Soprattutto, Meloni non può benedire fino in fondo le sue incursioni nella politica italiana, anche quando le farebbero comodo, come ieri. Sa che certe sortite passerebbero per intromissioni, non tanto nei lanci d’agenzia dell’opposizione, ma in un segmento di elettorato che queste “ingerenze” le ha sempre sofferte (e che solitamente vota a destra). Qualche voce critica da FdI già si leva, all’indirizzo del proprietario di X: «Siamo attrezzati per difenderci da soli è il commento gelido del vicepresidente della Camera, Fabio Rampelli – Ringraziamo Musk, ma non siamo come la sinistra che sbava per amplificare a livello internazionale le criticità italiane, ridicolizzando la nazione ».
Parole che Meloni non può pronunciare. L’amico Elon, oltre ad essere un prezioso interlocutore per spazio e connessione satellitare, è il contatto più strategico che ha in rubrica nel giro di Trump. Difficilmente può esserlo Ron DeSantis, in questi giorni in Italia per promuovere le aziende della Florida e ricevuto ieri a Palazzo Chigi.
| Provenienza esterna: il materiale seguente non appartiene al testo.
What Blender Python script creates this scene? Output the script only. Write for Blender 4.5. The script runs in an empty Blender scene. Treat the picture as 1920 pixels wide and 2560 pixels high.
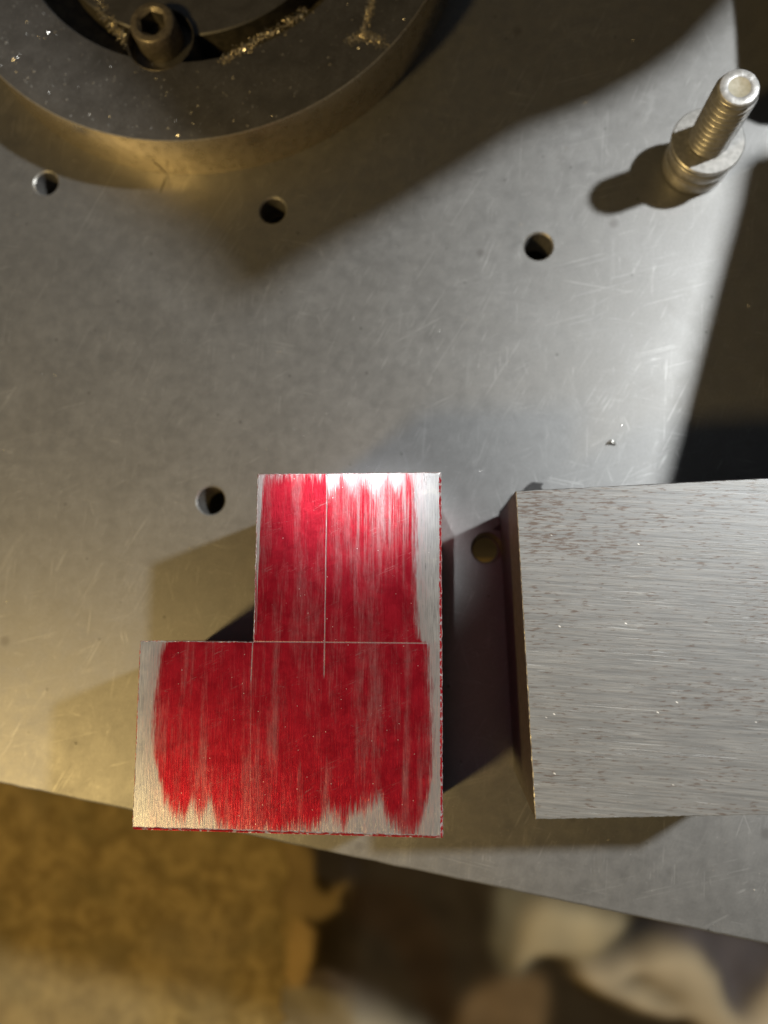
import bpy, bmesh, math, random
import numpy as np
from mathutils import Vector, Matrix, Quaternion, noise

S = bpy.context.scene
C = S.collection
MM = 0.001
PI = math.pi

# ------------------------------------------------------------------ camera
F_PX, CAM_H = 1849.0, 205.0            # focal length in photo pixels, camera height over the plate in mm
_q = Vector((140, -220, -F_PX)).normalized().rotation_difference(Vector((0, 0, -1)))
RM = _q.to_matrix()
cd = bpy.data.cameras.new('camera')
cam = bpy.data.objects.new('camera', cd)
C.objects.link(cam)
cam.matrix_world = Matrix.Translation((0, 0, CAM_H * MM)) @ RM.to_4x4()
cd.sensor_fit = 'VERTICAL'
cd.sensor_height = 36.0
cd.lens = 36.0 * F_PX / 2560.0
cd.clip_start = 0.005
cd.clip_end = 20.0
cd.dof.use_dof = True
cd.dof.focus_distance = 0.162
cd.dof.aperture_fstop = 8.5
S.camera = cam

# ------------------------------------------------------------------ world, lamps, exposure
w = bpy.data.worlds.new('World')
S.world = w
w.use_nodes = True
w.node_tree.nodes['Background'].inputs[0].default_value = (0.80, 0.88, 1.0, 1)
w.node_tree.nodes['Background'].inputs[1].default_value = 0.036

def lamp(name, loc, power, radius, col):
    l = bpy.data.lights.new(name, 'SPOT' if name == 'overhead_lamp' else 'POINT')
    l.energy = power
    l.shadow_soft_size = radius * MM
    l.color = col
    o = bpy.data.objects.new(name, l)
    o.location = Vector(loc) * MM
    C.objects.link(o)
    return o

LA = Vector((667, 336, 810))            # cool work lamp, high on the right
LC = Vector((-620, -385, 750))         # warm bulb, lower left
LD = Vector((-80, 235, 1000))           # added narrow spot for the glare on the red block's top
lamp('cool_work_lamp', LA, 54, 26, (0.93, 0.97, 1.0))
lamp('warm_bulb', LC, 22.5, 65, (1.0, 0.70, 0.27))
od = lamp('overhead_lamp', LD, 19, 9, (0.9, 0.95, 1.0))
od.data.spot_size = math.radians(2.9)
od.data.spot_blend = 1.0
od.rotation_euler = (Vector((-19, 23, 45)) - LD).to_track_quat('-Z', 'Y').to_euler()
S.view_settings.view_transform = 'Standard'
S.view_settings.look = 'None'
S.view_settings.exposure = 0
S.view_settings.gamma = 1
S.render.engine = 'CYCLES'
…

È un governatore repubblicano, sì. Ma è stato il principale avversario di Trump alle primarie. E ha rotto con la nuova capo- staff del presidente eletto, Susie Wiles. Meloni un incontro glielo doveva: grazie alla mediazione di De-Santis è stato liberato Chico Forti.
Ma si è ben guardata dall’enfatizzarlo: Palazzo Chigi ha diffuso una stringata nota istituzionale, a sera, in cui si parla unicamente della «missione economico-commerciale».